As noted by Wexler, provisions of the Constitution that the courts, particularly the Supreme Court, has not not decidedly ruled upon are interpreted differently over the years. Different administrations had different opinions, e.g., on just how long a "real recess" should be, one minimum being three days. Also, unlike originally, though the Senate might be out of session, it never is as hard to call them back (or are they likely to be gone as long; contrarily, there are a lot more offices to deal with these days) than originally. And, true emergencies (like an ambassador in the midst of peace talks vs. a judge, who also has the problem of perhaps being a short term appointment*) can be handled differently.

The subject is suddenly topical:
The White House confirmed Wednesday morning that President Obama will announce a recess appointment for Richard Cordray to run the Consumer Financial Protection Bureau at a speech in Ohio later today. Cordray was a well-liked Ohio Attorney General until last year, after he was toppled by the GOP midterm wave in 2010.
Obama didn't use what might have been deemed a technical "recess" (between the last and this session of Congress) to do this, so has to go against those pro forma sessions referenced above. The Republicans are refusing to confirm anyone to the position unless the underlining law is changed, which is bad pool, and makes some "principled" attack on this move from them hard to take too seriously. Still, the vacancy was there before the recess and the Senate did act upon his nomination already. Such things have not blocked recess appointments in the past, and past practice has long been (there a mere decade deemed controlling) a major guide. Also, unlike some minor position, the Republicans are blocking the ability of a democratically passed law (gotten through the filibuster laden Senate) to work as it was intended.

The text and changed reality of how things work these days provides wiggle room, so the best path would be to take a prudential approach that balances various interests. My concern with Judge Pryor was that the Democrats in the Senate used its filibuster power to deal with an imbalance of power involving a recalcitrant President [Obama, who actually received a majority of the vote, was much less partisan on judicial nominees, Republicans more hardball on filibusters] and a "majority" that represented a minority of the country. And, a short term judge was a concern. But, honestly, it is probably something of a stretch to argue that the appointment was unconstitutional as compared to bad policy, if in some ways that concern constitutional concerns. At the very least, too much water has gone under the bridge by this point on the issue.

The dissent (who has been sane on other issues vs. her 11th Circuit -- yes, the one that struck down the PPACA provisions -- though the other dissenter who would avoiding ruling on the matter at all probably had the best argument) is interesting reading, and one can decide. On the whole though, I think in this case, a "recess appointment" would be a reasonable path to take to provide a check against Republican abuse. I might not say this if they didn't play so dirty. If it was just a matter of a President trying to do an end around regarding a pending nomination being treated reasonably, I might think the recess power here was being abused, if perhaps still a political question.

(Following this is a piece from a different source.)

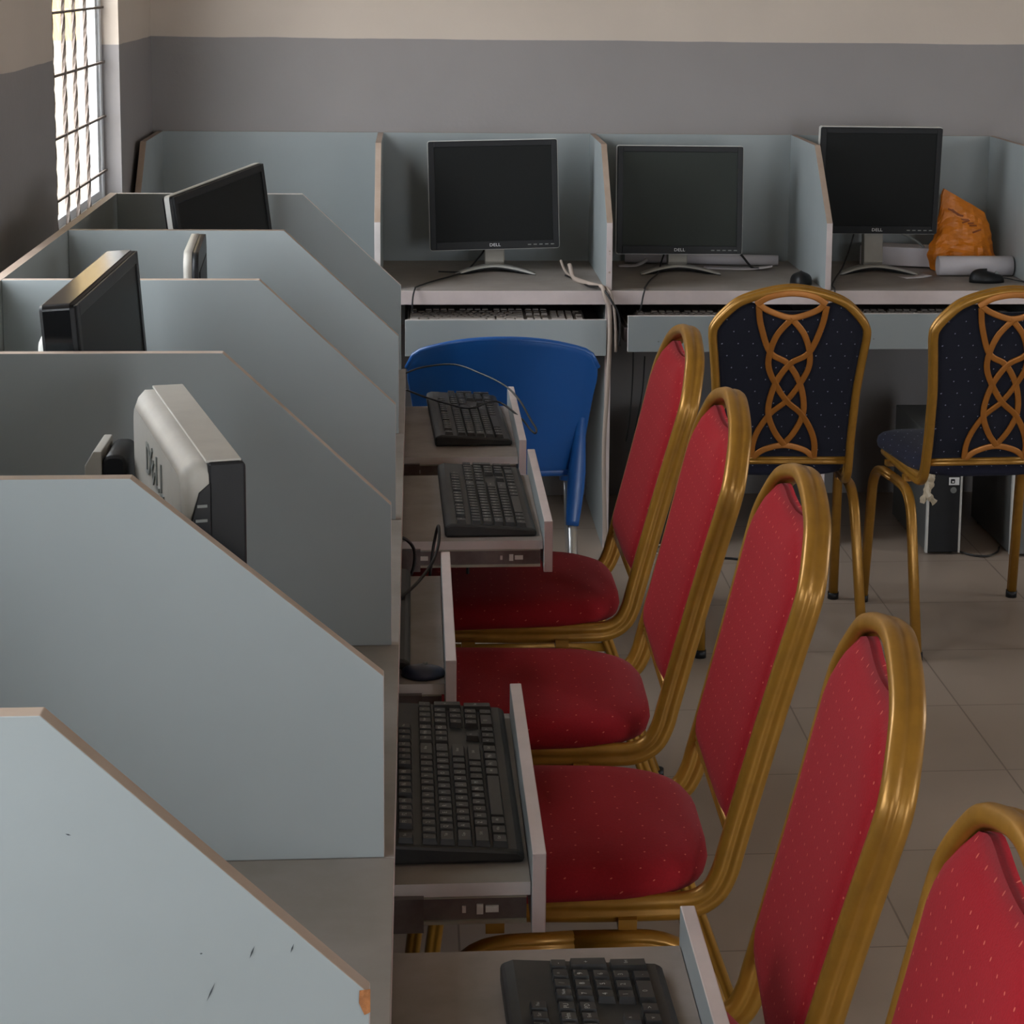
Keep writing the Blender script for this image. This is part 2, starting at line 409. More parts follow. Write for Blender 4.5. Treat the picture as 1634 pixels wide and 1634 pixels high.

Here, the spirit of the clause as well as separation of powers, checks and balances and republican (small 'r') government would be respected. Obama has to some on the left or critics of filibusters not done enough of this sort of thing. That's debatable, especially since this whole thing is all one big chess game (snide comments about him playing multidimensional chess aside) and you have to pick your battles. This would be a good one.

[And Also: Somewhat in the same category is the National Labor Relations Board, which can't function without these appointments.  It is not merely filling long empty slots but slots necessary to run.  Politically, these are also easily defended picks, which helps too.  See, "Dilan Esper" comments in the "real recess" link.]


---

* In fact, the second Chief Justice of the Supreme Court was a short term recess appointment while a few justices, including CJ Warren, later were confirmed after first being nominated in that fashion. But, after the 1950s, that practice was frown upon, Clinton using it to deal with a slot blocked for years, Bush for two judges, one who "stuck."